This morning, I
stepped out onto my porch in the early half light, with a five pound Maltese
Dog in each arm, and proceeded to execute a double Lutz, half twist on the ice.
In the nano-seconds I was airborne, the thought, “Don’t kill the dogs,” rang
out loud and clear in my mind. Fortunately, the more athletic of the two Maltese
abandoned ship. He spun off gracefully, landed on the porch and proceeded down
the steps. The other held on for dear life.
I stuck the
landing. By that, I mean it was a full kiester, flat on my back. But the second
dog was safely in the crook of my arm and unharmed. Whereupon, he scrambled
over to the corner railing post, and pee’d on it. I don’t blame him. For a
moment, I thought I might have done the same.
Once I was sure
nothing was broken, with some help from my wife, I ungracefully rose to a
sitting position, and crawled on hands and knees back into the house-—behind the
dogs, I might add.

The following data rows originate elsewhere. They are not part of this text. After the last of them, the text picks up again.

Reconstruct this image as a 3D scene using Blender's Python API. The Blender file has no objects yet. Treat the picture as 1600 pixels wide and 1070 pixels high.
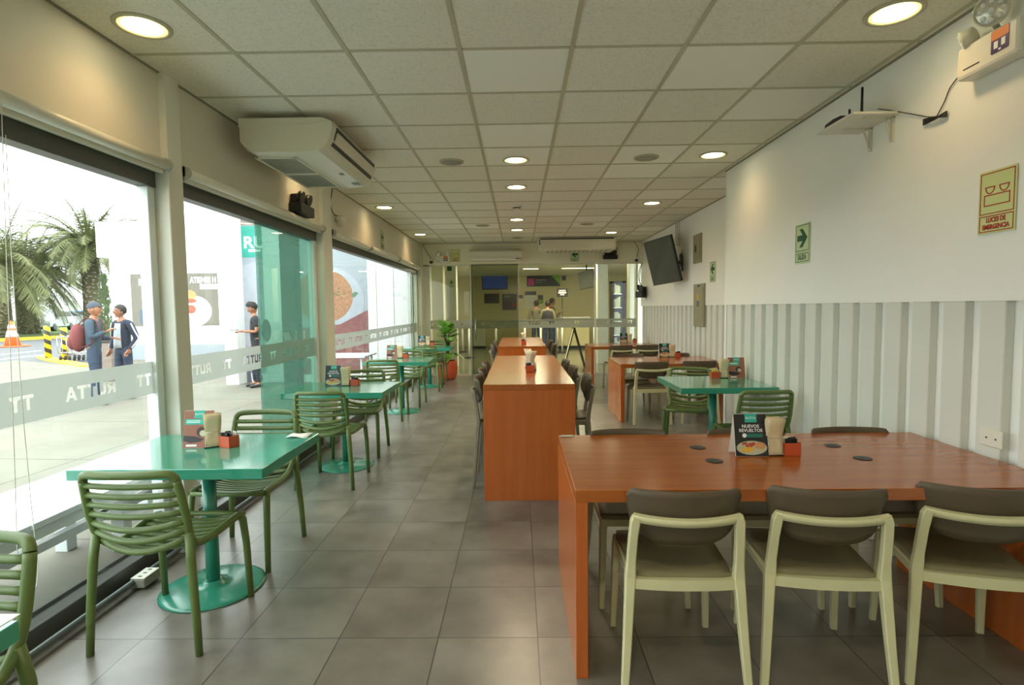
import bpy, bmesh, math, random
import numpy as np
from mathutils import Vector, Matrix
random.seed(7)
S = bpy.context.scene
COL = S.collection
PI = math.pi

# ------------------------------------------------------------------ camera
F, PITCH, YAW, ROLL, HC = 855.8, .063, -.0124, -.0115, 1.48
_cp, _sp, _cy, _sy = math.cos(PITCH), math.sin(PITCH), math.cos(YAW), math.sin(YAW)
FW = Vector((_sy*_cp, _cy*_cp, -_sp))
RI = Vector((_cy, -_sy, 0))
UP = RI.cross(FW)
RI, UP = RI*math.cos(ROLL)+UP*math.sin(ROLL), -RI*math.sin(ROLL)+UP*math.cos(ROLL)
EYE = Vector((0, 0, HC))
cam = bpy.data.objects.new('camera', bpy.data.cameras.new('camera'))
COL.objects.link(cam)
cam.data.sensor_width = 36
cam.data.sensor_fit = 'HORIZONTAL'
cam.data.lens = F/1600*36
cam.data.clip_start = .05
cam.data.clip_end = 600
cam.matrix_world = Matrix(((RI.x, UP.x, -FW.x, 0), (RI.y, UP.y, -FW.y, 0), (RI.z, UP.z, -FW.z, HC), (0, 0, 0, 1)))
S.camera = cam

def W(u, v, **k):
    """a point of the photograph (1600x1070) on the plane x=, y= or z= of the place"""
    d = RI*((u-800)/F)+UP*((535-v)/F)+FW
    a, val = list(k.items())[0]
    i = 'xyz'.index(a)
    return EYE+d*((val-EYE[i])/d[i])

# ------------------------------------------------------------------ world and exposure
S.view_settings.view_transform = 'Standard'
S.view_settings.look = 'None'
S.view_settings.gamma = 1
S.view_settings.exposure = 1.1
S.view_settings.use_curve_mapping = False
wd = bpy.data.worlds.new('overcast_sky')
S.world = wd
wd.use_nodes = True
nt = wd.node_tree
nt.nodes.clear()
wo = nt.nodes.new('ShaderNodeOutputWorld')
bg = nt.nodes.new('ShaderNodeBackground')
tc = nt.nodes.new('ShaderNodeTexCoord')
sx = nt.nodes.new('ShaderNodeSeparateXYZ')
cr = nt.nodes.new('ShaderNodeValToRGB')
cr.color_ramp.elements[0].position = 0.0
cr.color_ramp.elements[0].color = (.80, .86, .88, 1)
cr.color_ramp.elements[1].position = .5
cr.color_ramp.elements[1].color = (.93, .99, 1.0, 1)
nt.links.new(tc.outputs['Generated'], sx.inputs[0])
nt.links.new(sx.outputs['Z'], cr.inputs[0])
nt.links.new(cr.outputs[0], bg.inputs['Color'])
nt.links.new(bg.outputs[0], wo.inputs['Surface'])
bg.inputs['Strength'].default_value = 2.65
try:
    S.cycles.max_bounces = 10
    S.cycles.transparent_max_bounces = 24
    S.cycles.diffuse_bounces = 6
    S.cycles.sample_clamp_indirect = 6
except Exception:
    pass

# room constants
CE = 2.875          # ceiling
XL, XG = -2.05, -2.17   # inner face of left wall, glazing plane
XR, XR2 = 2.18, 2.66    # right wall, deeper right wall beyond the step
YS = 5.83           # where the right wall steps back
YF = 11.85          # glass partition
YN = -3.0           # behind the camera
T = .6082           # ceiling tile
CX0, CY0 = -.913, 3.04

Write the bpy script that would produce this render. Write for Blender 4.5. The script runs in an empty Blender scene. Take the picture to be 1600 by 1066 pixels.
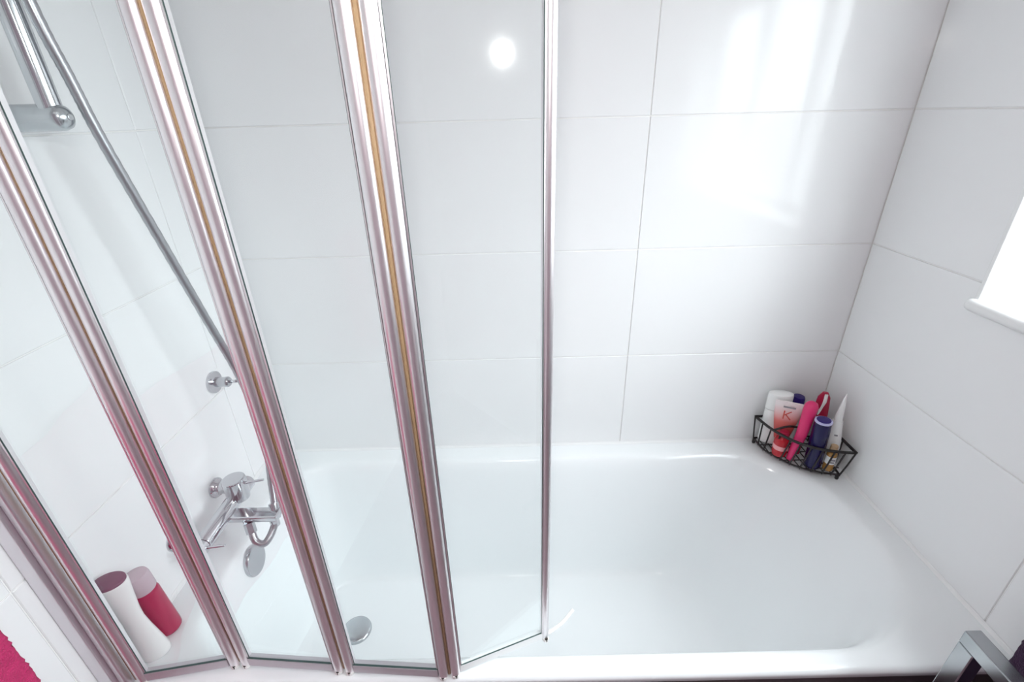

Ice packs and NSAIDs were mellowed out with a cup of Kenyan
coffee, and the thought that much worse things might have occurred.
Tonight, the
errant, slick-soled shoes--one must have a villain besides one’s own stupidity—-which
were entirely too old and worn, and should not have been anywhere near ice and
snow, found their way into the trash, and a pair of lug-soled lace ups took
position near the porch door.
It seems I
should draw a moral from this. “Look before you leap?” Nope. “Only execute ice
skating moves on ice skates?” Appropriate, but unhelpful. “You have to re-learn
your winter skills every year? And black ice doesn’t give you fair warning?”
Probably. “Be thankful for the blessings you do have?” Now you have it.